→ Request
Please write out the material below exactly as given.

[begin Dataset content]

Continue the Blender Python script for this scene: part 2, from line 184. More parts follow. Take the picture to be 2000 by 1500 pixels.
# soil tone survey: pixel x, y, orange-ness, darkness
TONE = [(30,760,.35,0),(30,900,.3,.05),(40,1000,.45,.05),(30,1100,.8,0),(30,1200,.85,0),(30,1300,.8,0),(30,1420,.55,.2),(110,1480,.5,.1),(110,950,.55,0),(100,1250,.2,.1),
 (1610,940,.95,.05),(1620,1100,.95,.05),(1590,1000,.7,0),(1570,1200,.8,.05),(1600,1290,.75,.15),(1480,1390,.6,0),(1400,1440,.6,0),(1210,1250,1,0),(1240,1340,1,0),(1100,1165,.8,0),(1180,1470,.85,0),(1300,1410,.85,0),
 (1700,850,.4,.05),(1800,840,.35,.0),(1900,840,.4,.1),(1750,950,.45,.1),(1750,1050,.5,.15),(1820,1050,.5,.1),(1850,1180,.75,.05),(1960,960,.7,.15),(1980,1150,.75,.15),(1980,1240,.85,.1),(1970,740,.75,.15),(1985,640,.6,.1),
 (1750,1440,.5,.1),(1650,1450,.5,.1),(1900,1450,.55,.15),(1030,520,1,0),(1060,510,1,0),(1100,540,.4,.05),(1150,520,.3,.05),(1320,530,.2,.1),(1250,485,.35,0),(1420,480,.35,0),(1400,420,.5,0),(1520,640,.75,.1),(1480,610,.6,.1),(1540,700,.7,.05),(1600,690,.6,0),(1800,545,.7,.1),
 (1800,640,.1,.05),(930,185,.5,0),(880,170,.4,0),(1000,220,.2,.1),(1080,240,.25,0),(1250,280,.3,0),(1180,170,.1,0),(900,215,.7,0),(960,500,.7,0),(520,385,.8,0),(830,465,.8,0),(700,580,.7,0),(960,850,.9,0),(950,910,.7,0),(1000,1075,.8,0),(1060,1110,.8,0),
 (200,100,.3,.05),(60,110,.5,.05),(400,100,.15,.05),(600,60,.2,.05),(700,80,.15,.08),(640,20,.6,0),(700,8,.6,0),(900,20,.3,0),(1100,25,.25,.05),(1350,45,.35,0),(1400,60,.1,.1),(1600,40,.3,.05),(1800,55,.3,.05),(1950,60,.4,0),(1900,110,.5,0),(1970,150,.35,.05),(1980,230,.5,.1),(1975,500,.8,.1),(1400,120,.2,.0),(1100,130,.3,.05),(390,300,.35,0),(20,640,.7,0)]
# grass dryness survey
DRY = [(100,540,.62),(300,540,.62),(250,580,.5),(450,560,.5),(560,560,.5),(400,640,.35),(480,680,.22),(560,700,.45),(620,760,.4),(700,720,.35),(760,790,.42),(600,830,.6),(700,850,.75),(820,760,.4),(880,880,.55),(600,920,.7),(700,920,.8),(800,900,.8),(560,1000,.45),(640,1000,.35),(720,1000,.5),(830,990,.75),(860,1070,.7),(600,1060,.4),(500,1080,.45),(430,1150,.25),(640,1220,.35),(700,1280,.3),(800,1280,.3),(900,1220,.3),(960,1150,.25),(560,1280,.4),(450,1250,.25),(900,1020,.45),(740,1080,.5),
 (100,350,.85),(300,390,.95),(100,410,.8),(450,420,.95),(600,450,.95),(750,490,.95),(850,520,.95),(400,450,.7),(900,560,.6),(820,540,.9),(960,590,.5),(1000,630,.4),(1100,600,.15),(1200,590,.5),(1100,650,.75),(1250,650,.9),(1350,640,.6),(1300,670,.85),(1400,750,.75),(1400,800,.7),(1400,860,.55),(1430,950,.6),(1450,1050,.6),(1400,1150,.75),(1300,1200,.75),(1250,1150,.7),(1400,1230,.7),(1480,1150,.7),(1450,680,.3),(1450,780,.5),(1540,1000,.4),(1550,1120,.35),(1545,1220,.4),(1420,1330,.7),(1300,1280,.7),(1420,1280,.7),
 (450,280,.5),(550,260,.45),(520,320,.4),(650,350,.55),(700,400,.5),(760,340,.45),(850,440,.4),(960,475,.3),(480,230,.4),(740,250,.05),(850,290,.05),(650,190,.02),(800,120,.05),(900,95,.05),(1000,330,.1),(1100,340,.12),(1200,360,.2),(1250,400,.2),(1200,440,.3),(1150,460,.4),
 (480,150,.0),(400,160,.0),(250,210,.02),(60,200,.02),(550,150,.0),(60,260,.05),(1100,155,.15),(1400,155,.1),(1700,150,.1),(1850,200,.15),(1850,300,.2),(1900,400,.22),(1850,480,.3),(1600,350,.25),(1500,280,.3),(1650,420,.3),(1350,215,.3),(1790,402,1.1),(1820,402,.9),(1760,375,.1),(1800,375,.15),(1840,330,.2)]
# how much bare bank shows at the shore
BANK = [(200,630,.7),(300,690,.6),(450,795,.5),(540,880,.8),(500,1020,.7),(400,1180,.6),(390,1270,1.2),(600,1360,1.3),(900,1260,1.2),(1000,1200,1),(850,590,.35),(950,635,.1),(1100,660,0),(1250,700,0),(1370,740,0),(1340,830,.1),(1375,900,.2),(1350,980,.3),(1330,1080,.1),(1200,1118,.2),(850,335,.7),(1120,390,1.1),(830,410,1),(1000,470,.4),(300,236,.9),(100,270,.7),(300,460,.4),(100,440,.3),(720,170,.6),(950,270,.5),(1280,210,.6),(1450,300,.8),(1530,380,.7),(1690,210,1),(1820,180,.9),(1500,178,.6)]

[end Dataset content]

→ Task output
Continue the Blender Python script for this scene: part 2, from line 184. More parts follow. Take the picture to be 2000 by 1500 pixels.
# soil tone survey: pixel x, y, orange-ness, darkness
TONE = [(30,760,.35,0),(30,900,.3,.05),(40,1000,.45,.05),(30,1100,.8,0),(30,1200,.85,0),(30,1300,.8,0),(30,1420,.55,.2),(110,1480,.5,.1),(110,950,.55,0),(100,1250,.2,.1),
 (1610,940,.95,.05),(1620,1100,.95,.05),(1590,1000,.7,0),(1570,1200,.8,.05),(1600,1290,.75,.15),(1480,1390,.6,0),(1400,1440,.6,0),(1210,1250,1,0),(1240,1340,1,0),(1100,1165,.8,0),(1180,1470,.85,0),(1300,1410,.85,0),
 (1700,850,.4,.05),(1800,840,.35,.0),(1900,840,.4,.1),(1750,950,.45,.1),(1750,1050,.5,.15),(1820,1050,.5,.1),(1850,1180,.75,.05),(1960,960,.7,.15),(1980,1150,.75,.15),(1980,1240,.85,.1),(1970,740,.75,.15),(1985,640,.6,.1),
 (1750,1440,.5,.1),(1650,1450,.5,.1),(1900,1450,.55,.15),(1030,520,1,0),(1060,510,1,0),(1100,540,.4,.05),(1150,520,.3,.05),(1320,530,.2,.1),(1250,485,.35,0),(1420,480,.35,0),(1400,420,.5,0),(1520,640,.75,.1),(1480,610,.6,.1),(1540,700,.7,.05),(1600,690,.6,0),(1800,545,.7,.1),
 (1800,640,.1,.05),(930,185,.5,0),(880,170,.4,0),(1000,220,.2,.1),(1080,240,.25,0),(1250,280,.3,0),(1180,170,.1,0),(900,215,.7,0),(960,500,.7,0),(520,385,.8,0),(830,465,.8,0),(700,580,.7,0),(960,850,.9,0),(950,910,.7,0),(1000,1075,.8,0),(1060,1110,.8,0),
 (200,100,.3,.05),(60,110,.5,.05),(400,100,.15,.05),(600,60,.2,.05),(700,80,.15,.08),(640,20,.6,0),(700,8,.6,0),(900,20,.3,0),(1100,25,.25,.05),(1350,45,.35,0),(1400,60,.1,.1),(1600,40,.3,.05),(1800,55,.3,.05),(1950,60,.4,0),(1900,110,.5,0),(1970,150,.35,.05),(1980,230,.5,.1),(1975,500,.8,.1),(1400,120,.2,.0),(1100,130,.3,.05),(390,300,.35,0),(20,640,.7,0)]
# grass dryness survey
DRY = [(100,540,.62),(300,540,.62),(250,580,.5),(450,560,.5),(560,560,.5),(400,640,.35),(480,680,.22),(560,700,.45),(620,760,.4),(700,720,.35),(760,790,.42),(600,830,.6),(700,850,.75),(820,760,.4),(880,880,.55),(600,920,.7),(700,920,.8),(800,900,.8),(560,1000,.45),(640,1000,.35),(720,1000,.5),(830,990,.75),(860,1070,.7),(600,1060,.4),(500,1080,.45),(430,1150,.25),(640,1220,.35),(700,1280,.3),(800,1280,.3),(900,1220,.3),(960,1150,.25),(560,1280,.4),(450,1250,.25),(900,1020,.45),(740,1080,.5),
 (100,350,.85),(300,390,.95),(100,410,.8),(450,420,.95),(600,450,.95),(750,490,.95),(850,520,.95),(400,450,.7),(900,560,.6),(820,540,.9),(960,590,.5),(1000,630,.4),(1100,600,.15),(1200,590,.5),(1100,650,.75),(1250,650,.9),(1350,640,.6),(1300,670,.85),(1400,750,.75),(1400,800,.7),(1400,860,.55),(1430,950,.6),(1450,1050,.6),(1400,1150,.75),(1300,1200,.75),(1250,1150,.7),(1400,1230,.7),(1480,1150,.7),(1450,680,.3),(1450,780,.5),(1540,1000,.4),(1550,1120,.35),(1545,1220,.4),(1420,1330,.7),(1300,1280,.7),(1420,1280,.7),
 (450,280,.5),(550,260,.45),(520,320,.4),(650,350,.55),(700,400,.5),(760,340,.45),(850,440,.4),(960,475,.3),(480,230,.4),(740,250,.05),(850,290,.05),(650,190,.02),(800,120,.05),(900,95,.05),(1000,330,.1),(1100,340,.12),(1200,360,.2),(1250,400,.2),(1200,440,.3),(1150,460,.4),
 (480,150,.0),(400,160,.0),(250,210,.02),(60,200,.02),(550,150,.0),(60,260,.05),(1100,155,.15),(1400,155,.1),(1700,150,.1),(1850,200,.15),(1850,300,.2),(1900,400,.22),(1850,480,.3),(1600,350,.25),(1500,280,.3),(1650,420,.3),(1350,215,.3),(1790,402,1.1),(1820,402,.9),(1760,375,.1),(1800,375,.15),(1840,330,.2)]
# how much bare bank shows at the shore
BANK = [(200,630,.7),(300,690,.6),(450,795,.5),(540,880,.8),(500,1020,.7),(400,1180,.6),(390,1270,1.2),(600,1360,1.3),(900,1260,1.2),(1000,1200,1),(850,590,.35),(950,635,.1),(1100,660,0),(1250,700,0),(1370,740,0),(1340,830,.1),(1375,900,.2),(1350,980,.3),(1330,1080,.1),(1200,1118,.2),(850,335,.7),(1120,390,1.1),(830,410,1),(1000,470,.4),(300,236,.9),(100,270,.7),(300,460,.4),(100,440,.3),(720,170,.6),(950,270,.5),(1280,210,.6),(1450,300,.8),(1530,380,.7),(1690,210,1),(1820,180,.9),(1500,178,.6)]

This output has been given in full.